Egalement, une note de recherche publiée par l’OIM en 2019 constate une recrudescence des migrations irrégulières du Sénégal vers l’Espagne par la voie maritime en 2018. Cette étude conclut que le « manque d’opportunités économiques » et « l’image positive de la migration » véhiculée par les proches continuent à pousser les jeunes Sénégalais à la migration irrégulière.

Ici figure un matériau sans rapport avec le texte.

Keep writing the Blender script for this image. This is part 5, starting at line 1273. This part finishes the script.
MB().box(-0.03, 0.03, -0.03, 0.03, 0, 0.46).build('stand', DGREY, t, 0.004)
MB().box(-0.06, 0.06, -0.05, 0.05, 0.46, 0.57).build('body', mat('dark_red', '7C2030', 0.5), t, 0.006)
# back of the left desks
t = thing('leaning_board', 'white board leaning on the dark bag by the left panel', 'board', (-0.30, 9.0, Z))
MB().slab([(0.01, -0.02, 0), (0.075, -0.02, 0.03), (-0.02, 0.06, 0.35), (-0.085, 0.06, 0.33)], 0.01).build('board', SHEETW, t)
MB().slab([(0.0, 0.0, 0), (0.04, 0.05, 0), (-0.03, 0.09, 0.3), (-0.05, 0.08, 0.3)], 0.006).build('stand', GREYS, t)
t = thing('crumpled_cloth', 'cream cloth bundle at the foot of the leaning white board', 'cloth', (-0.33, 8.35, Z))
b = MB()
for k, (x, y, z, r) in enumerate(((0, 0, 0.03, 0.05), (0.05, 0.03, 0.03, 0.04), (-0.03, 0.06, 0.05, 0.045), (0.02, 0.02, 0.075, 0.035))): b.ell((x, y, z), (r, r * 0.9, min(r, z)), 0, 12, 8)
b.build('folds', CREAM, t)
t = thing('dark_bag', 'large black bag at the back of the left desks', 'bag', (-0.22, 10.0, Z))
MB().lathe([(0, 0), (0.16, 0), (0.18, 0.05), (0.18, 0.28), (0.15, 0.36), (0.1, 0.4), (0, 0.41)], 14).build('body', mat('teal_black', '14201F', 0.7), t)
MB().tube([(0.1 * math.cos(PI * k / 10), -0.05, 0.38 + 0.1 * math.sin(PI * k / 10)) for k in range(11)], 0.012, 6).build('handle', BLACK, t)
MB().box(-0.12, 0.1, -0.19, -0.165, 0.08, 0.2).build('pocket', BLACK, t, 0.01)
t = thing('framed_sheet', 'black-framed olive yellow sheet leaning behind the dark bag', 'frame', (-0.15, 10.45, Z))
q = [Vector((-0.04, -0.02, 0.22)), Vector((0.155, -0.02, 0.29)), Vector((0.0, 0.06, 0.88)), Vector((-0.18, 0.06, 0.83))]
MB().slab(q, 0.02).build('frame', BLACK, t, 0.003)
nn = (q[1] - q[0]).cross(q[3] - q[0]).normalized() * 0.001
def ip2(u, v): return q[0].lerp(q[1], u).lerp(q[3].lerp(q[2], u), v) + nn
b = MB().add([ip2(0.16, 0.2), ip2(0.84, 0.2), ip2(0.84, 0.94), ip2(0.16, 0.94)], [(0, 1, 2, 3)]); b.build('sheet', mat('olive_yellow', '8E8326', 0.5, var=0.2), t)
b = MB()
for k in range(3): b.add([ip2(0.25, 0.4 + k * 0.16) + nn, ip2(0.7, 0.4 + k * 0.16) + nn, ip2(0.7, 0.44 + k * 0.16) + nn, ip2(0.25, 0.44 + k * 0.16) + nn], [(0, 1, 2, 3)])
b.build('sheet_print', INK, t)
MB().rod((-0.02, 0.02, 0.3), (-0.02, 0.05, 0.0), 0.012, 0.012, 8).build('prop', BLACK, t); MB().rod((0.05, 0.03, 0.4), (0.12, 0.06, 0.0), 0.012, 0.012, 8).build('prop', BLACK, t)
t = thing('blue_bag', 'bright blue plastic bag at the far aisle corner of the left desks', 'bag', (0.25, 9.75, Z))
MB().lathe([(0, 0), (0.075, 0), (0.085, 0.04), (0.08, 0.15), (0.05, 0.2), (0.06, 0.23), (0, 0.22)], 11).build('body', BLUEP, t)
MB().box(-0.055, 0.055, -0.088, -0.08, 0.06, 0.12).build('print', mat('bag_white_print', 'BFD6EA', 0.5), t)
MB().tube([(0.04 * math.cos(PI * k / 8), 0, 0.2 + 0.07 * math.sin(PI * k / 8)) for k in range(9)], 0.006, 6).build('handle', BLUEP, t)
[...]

Un éparpillement des responsabilités institutionnelles et une absence de politique claire et cohérente. Des frustrations grandissantes quant à des projets et programmes qui ne bénéficient pas aux population
Des migrants de retour et candidats à l’émigration interrogés, ont exprimé leurs préoccupations et leurs frustrations. Ils ont mis en exergue le décalage entre l’ampleur des financements proposés par les bailleurs au Sénégal et les montants qui parviennent finalement aux populations. Les migrants ayant bénéficié de l’assistance de l’OIM dans le cadre de retours volontaires estiment souvent que les montants alloués sont « insuffisants et finissent par remettre en cause la pertinence de cette assistance ».

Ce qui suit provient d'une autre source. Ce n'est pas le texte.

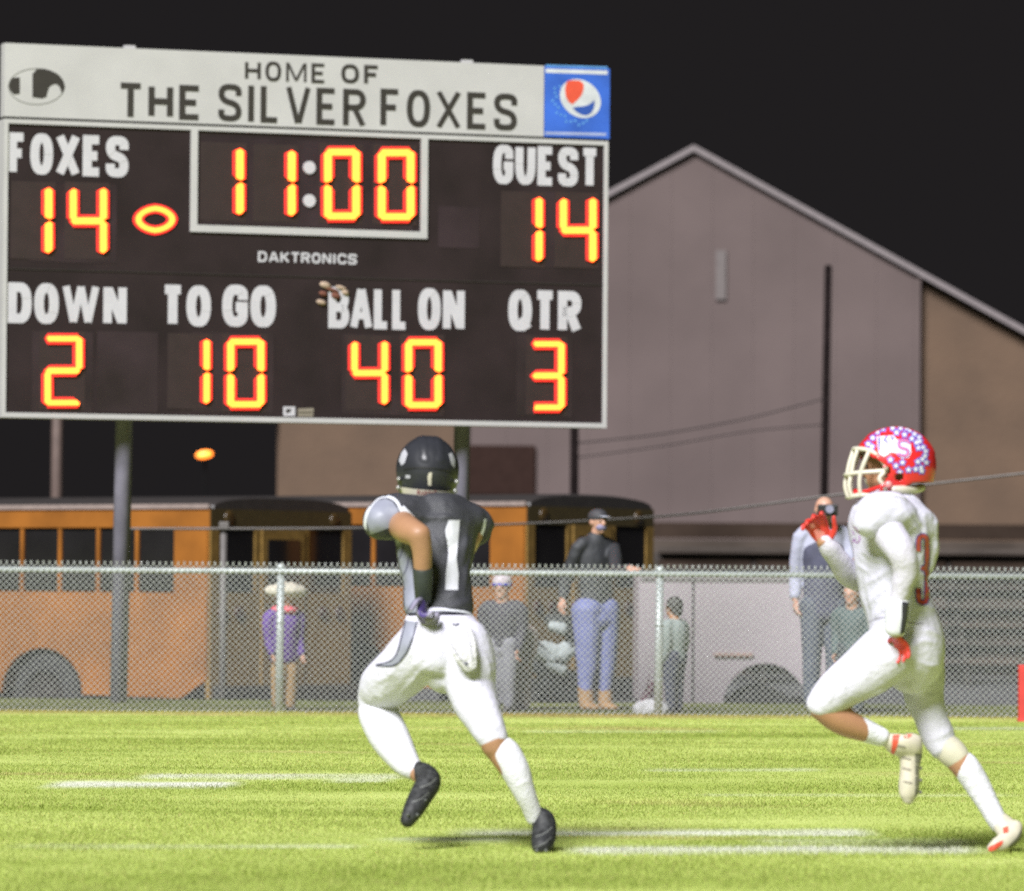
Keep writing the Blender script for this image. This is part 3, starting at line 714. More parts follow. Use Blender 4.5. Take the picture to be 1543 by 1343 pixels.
    mesh('possession_ring', V, F, LED, root)
    V = []
    for h in (.0125, .024):
        for rx, ry in ((33.5, 23.5), (17.5, 9.5)):
            for k in range(n): a = 2*math.pi*k/n; V.append(B3(*BP(cx+rx*math.cos(a), cy+ry*math.sin(a)*(1-.12*abs(math.cos(a)))), h))
    mesh('ring_glow', V, F, GLOW, root)
    for yy in (253, 303):
        V = []; c = BP(465, yy); V = [B3(c[0]+.058*math.cos(2*math.pi*k/20), c[1]+.058*math.sin(2*math.pi*k/20), h) for h in (.0167, .03) for k in range(20)]
        F = [(k, (k+1) % 20, 20+(k+1) % 20, 20+k) for k in range(20)] + [tuple(range(20, 40))]
        mesh('colon_dot', V, F, let, root)
    # left emblem: oval with dark bar and head shape
    def polyb(name, pts, h, m, par=root): return flat2(name, [BP(*p) for p in pts], [tuple(range(len(pts)))], h, m, par)
    ring_pts = [(54+42*math.cos(a), 131+27*math.sin(a)) for a in [2*math.pi*k/40 for k in range(40)]]
    V2, F2 = ribbon(ring_pts, 1.3, 1, True); flat2('emblem', [BP(*p) for p in V2], F2, .0215, mat('emblem_line', (.13,.13,.12), .6))
    polyb('emblem', [(29,117),(29,142),(20,143),(15,138),(12.5,131),(14,124),(18,118)], .0218, ink)
    polyb('emblem', [(48,112),(55,104.5),(66,104),(76,107),(86,112),(92,118),(96,126),(97,133),(94,140),(92,141),(90,134),(87,129),(82,127),(77,129),(73,132),(71,139),(69,147),(62,149),(48,147)], .0218, ink)
    # sponsor mark: a generic round globe mark in red, white and blue
    wh = mat('sponsor_white', (.50,.52,.56), .5); rd = mat('sponsor_red', (.62,.075,.04), .5); db = mat('sponsor_deep_blue', (.022,.07,.33), .5)
    cx, cy = 873, 149
    def Rr(px_, py_, a=math.radians(38)): return (cx+px_*math.cos(a)-py_*math.sin(a), cy+px_*math.sin(a)+py_*math.cos(a))
    el = lambda rx, ry, ox=0, oy=0, n=40: [Rr(ox+rx*math.cos(2*math.pi*k/n), oy+ry*math.sin(2*math.pi*k/n)) for k in range(n)]
    polyb('sponsor_emblem', el(33, 27), .0265, wh, sp)
    polyb('sponsor_emblem', [(854,122),(862,121.5),(872,122),(878,127),(878,135),(875,144),(869,151),(861,158),(855,154),(851,146),(850,136),(851,128)], .0272, rd, sp)
    polyb('sponsor_emblem', [(861,163),(868,161.5),(876,161),(884,159),(890,155.5),(894,151),(894.5,158),(893,165),(889,171),(883,174.5),(876,174),(868,170)], .0272, db, sp)
    polyb('sponsor_stripe', [(821,104),(914,107),(914,113),(821,110)], .0262, wh, sp)
    polyb('sponsor_stripe', [(820,199),(912,201),(912,205),(820,203)], .0262, mat('sponsor_pale', (.30,.34,.52), .5), sp)
    polyb('sponsor_stripe', [(821,98),(914,101),(914,103.5),(821,100.5)], .0262, mat('sponsor_sky', (.10,.28,.60), .5), sp)
    sky_ = mat('sponsor_sky', (.10,.28,.60), .5)
    for k in range(16):
        a = 1.3+k*.16; r_ = 36+(k % 3)*3; x_, y_ = cx+r_*math.cos(a), cy+r_*math.sin(a)*.95
        polyb('water_drop', [(x_-2.2,y_),(x_,y_-2.2),(x_+2.2,y_),(x_,y_+2.4)], .0264+.0002*(k % 2), sky_, sp)
    # small maker stickers low on the board, seam and rivets
    polyb('sticker', [(426,613),(444,613),(444,627),(426,627)], .0162, let); polyb('sticker', [(430,617),(439,616),(436,622),(430,623)], .0166, ink)
    polyb('sticker', [(448,616),(472,615),(471,628),(448,628)], .0162, mat('sticker_cream', (.20,.175,.14), .6)); polyb('sticker', [(449,621),(470,621),(470,623),(449,623)], .0166, mat('sticker_olive', (.06,.05,.03), .6))
    z = BP(450, 417)[1]; slab('panel_seam', fw, z-.006, U1-fw, z+.006, .0122, .0185, mat('seam_metal', (.035,.028,.03), .4, .3))
    # torn paper nest stuck by the B
    cream = mat('nest_paper', (.36,.27,.20), .8); brn = mat('nest_brown', (.14,.05,.03), .9)
    for px_, py_, a, b, m in ((489,430,9,5,cream),(486,443,7,4,brn),(483,456,8,4,cream),(499,437,12,3,brn),(513,434,9,3,cream),(519,441,6,4,cream),(505,446,8,5,brn)):
        u, z = BP(px_, py_); V, F = ball(B3(u, z, .022), a/165, .02, b/165, 12, yaw=math.atan2(bx.y, bx.x), pitch=.25); mesh('wasp_nest', V, F, m, root, True)
    # top lamps brackets and posts with cross beams
    for px_ in (197, 706):
        u, _ = BP(px_, 80); slab('lifting_eye', u-.05, zh+.001, u+.05, zh+.03, -.08, -.02, white)
    pg = mat('post_grey', (.150,.142,.185), .7, 0, var=.2, scale=5)
    for px_, pr in ((184, .078), (697, .075)):
        u = BP(px_, 645)[0]; c = B3(u, 0, -.32)
        MB().tube([Vector((c.x+.07, c.y, -.1)), Vector((c.x+.13, c.y, zh-.25))], pr, 16).build('post', pg, root, True)
    for z in (zb+.25, zt-.3, zh-.3): slab('cross_beam', .2, z-.05, U1-.2, z+.05, -.24, -.20, pg)
scoreboard()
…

« J’ai tenté de partir en Europe en passant par le Mali puis le Niger et la Lybie. Je suis resté bloqué au Niger avec beaucoup d’autres jeunes Sénégalais. Nous avons connu la galère dans ce pays. Lorsque l’OIM nous a proposé de rentrer au Sénégal, moi je n’ai pas hésité car je n’en pouvais plus. Lorsque je suis rentré, on nous a proposé des montants insignifiants pour pouvoir faire quoi que soit.

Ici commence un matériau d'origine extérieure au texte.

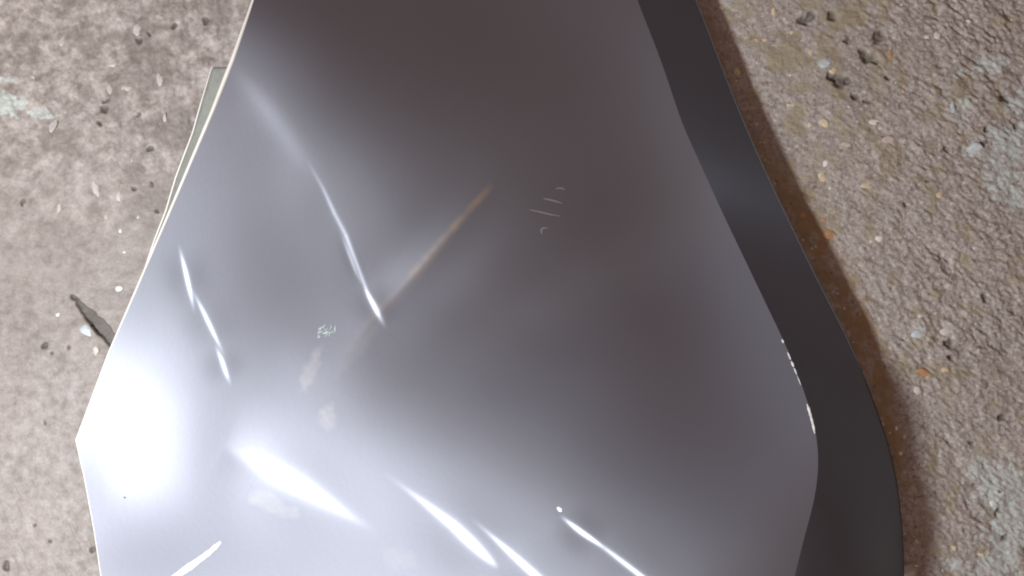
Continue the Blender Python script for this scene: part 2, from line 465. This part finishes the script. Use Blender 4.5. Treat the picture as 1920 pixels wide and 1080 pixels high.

Mieux, renseigne t-il, « Il ne se passe pas un mois sans que l’on ne parle à la télé de financements accordés à des migrants de retour. C’est beaucoup d’argent […]. On se demande où part cet argent et qui en profite. […] Dans mon entourage, chez mes compagnons avec qui je suis rentré, je ne connais personne ayant réussi à bénéficier d’un quelconque financement. L’argent destiné à aider les migrants de retour doit arriver jusqu’à nous. Nous avons beaucoup de projets mais nous n’avons pas les moyens de les réaliser.».